Take each line containing the word "scene" and copy it.

** START Provided records **

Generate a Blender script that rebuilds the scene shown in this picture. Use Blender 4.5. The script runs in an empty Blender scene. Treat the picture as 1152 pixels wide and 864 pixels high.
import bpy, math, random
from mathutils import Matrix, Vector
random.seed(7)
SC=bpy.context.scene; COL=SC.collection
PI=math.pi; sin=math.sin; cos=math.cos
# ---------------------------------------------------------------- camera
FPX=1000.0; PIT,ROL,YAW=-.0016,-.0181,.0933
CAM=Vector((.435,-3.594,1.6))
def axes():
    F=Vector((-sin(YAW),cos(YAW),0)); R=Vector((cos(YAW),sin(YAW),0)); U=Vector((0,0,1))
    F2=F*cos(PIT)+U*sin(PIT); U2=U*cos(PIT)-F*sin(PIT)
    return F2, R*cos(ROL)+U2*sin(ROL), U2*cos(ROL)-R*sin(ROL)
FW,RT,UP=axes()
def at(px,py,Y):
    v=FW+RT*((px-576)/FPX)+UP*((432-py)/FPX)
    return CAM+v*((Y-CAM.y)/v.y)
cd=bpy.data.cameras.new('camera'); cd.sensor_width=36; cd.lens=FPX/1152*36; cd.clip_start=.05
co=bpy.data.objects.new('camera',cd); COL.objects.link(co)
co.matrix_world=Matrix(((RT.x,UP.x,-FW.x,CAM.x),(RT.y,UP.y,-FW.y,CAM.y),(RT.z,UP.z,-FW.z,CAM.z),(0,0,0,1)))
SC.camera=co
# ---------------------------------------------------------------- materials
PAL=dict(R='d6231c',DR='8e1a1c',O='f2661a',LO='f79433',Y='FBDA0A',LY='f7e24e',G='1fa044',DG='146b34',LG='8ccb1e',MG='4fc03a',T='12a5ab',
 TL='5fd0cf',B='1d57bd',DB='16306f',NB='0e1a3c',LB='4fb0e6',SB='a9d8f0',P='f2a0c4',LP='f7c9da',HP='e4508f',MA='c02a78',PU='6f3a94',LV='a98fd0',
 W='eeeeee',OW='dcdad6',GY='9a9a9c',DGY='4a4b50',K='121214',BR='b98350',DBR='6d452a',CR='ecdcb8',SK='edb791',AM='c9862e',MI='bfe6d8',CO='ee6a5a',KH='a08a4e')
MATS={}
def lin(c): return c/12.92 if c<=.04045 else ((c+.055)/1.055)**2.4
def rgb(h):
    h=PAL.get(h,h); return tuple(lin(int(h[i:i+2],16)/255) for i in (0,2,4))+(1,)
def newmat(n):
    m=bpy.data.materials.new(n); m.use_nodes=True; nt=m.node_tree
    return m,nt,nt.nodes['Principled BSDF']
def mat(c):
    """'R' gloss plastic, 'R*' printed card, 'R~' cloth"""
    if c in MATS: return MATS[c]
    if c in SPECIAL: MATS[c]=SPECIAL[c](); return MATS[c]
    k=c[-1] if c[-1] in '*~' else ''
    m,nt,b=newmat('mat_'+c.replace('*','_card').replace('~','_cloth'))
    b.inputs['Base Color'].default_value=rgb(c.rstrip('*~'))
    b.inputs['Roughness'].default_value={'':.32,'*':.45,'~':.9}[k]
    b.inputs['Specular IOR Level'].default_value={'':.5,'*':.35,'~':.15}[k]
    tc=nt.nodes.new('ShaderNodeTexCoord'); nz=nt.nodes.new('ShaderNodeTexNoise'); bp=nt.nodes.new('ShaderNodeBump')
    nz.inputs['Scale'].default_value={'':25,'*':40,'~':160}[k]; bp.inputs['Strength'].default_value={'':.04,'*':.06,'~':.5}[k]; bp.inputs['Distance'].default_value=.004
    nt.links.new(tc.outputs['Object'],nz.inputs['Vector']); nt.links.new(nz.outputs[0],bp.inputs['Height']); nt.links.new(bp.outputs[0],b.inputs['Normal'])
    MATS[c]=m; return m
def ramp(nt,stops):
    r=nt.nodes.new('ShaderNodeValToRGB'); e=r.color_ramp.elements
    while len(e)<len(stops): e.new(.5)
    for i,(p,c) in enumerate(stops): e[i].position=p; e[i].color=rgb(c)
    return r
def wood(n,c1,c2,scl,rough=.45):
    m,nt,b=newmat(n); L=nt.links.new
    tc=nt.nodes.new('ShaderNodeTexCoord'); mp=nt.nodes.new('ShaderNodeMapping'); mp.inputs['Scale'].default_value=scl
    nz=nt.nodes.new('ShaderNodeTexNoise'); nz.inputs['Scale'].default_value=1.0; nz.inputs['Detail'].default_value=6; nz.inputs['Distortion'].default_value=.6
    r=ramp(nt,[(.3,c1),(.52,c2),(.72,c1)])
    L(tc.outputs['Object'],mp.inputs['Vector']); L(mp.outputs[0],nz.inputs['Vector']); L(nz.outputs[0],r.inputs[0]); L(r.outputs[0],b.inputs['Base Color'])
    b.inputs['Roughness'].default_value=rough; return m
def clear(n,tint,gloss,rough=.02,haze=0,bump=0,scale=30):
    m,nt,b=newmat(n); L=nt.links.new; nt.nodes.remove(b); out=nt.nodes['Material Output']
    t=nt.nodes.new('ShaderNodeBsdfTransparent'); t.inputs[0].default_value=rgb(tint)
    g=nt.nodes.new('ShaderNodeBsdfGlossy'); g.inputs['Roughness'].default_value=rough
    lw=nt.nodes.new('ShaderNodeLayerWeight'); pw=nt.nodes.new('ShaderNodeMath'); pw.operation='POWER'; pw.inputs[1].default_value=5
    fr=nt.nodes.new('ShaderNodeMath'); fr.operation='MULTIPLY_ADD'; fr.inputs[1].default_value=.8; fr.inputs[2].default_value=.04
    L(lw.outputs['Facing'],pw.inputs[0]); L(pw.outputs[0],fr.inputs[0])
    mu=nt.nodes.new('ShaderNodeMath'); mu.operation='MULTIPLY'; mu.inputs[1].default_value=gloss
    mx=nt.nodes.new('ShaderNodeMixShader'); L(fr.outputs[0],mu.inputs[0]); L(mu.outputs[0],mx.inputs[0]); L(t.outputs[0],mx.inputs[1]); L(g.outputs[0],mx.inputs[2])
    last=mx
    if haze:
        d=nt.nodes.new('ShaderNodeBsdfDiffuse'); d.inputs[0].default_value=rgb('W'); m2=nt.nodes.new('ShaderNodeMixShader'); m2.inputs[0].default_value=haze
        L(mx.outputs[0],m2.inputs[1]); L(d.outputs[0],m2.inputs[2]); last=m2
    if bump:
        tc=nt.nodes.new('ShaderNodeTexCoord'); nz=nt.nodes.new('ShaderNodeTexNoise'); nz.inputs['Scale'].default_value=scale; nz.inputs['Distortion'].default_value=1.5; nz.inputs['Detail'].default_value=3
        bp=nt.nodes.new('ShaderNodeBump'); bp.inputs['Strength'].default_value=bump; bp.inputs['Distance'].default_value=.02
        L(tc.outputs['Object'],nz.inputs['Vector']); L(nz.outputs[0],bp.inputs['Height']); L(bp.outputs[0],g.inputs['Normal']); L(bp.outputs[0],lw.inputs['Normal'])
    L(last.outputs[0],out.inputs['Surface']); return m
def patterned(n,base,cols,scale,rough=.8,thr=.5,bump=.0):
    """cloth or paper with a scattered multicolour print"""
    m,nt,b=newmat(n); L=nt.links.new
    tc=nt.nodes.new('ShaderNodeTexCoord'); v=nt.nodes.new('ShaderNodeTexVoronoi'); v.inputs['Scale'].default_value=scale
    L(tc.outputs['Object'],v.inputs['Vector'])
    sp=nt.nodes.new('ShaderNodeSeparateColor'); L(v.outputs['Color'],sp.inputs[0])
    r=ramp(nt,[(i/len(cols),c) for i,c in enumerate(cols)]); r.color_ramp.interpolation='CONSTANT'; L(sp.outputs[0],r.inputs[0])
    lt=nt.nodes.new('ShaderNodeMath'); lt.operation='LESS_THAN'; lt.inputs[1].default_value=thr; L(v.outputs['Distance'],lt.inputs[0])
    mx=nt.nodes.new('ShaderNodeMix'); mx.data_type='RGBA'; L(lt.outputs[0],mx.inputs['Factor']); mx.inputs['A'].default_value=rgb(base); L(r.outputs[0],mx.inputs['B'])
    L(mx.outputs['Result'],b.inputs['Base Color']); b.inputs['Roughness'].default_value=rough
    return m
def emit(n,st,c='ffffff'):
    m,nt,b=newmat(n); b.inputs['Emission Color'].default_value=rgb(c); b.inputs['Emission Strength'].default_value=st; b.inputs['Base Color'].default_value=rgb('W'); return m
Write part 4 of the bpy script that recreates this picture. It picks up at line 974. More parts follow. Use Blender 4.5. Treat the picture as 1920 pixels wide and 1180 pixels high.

** END Provided records **

◆ Finished task:
Generate a Blender script that rebuilds the scene shown in this picture. Use Blender 4.5. The script runs in an empty Blender scene. Treat the picture as 1152 pixels wide and 864 pixels high.
SC=bpy.context.scene; COL=SC.collection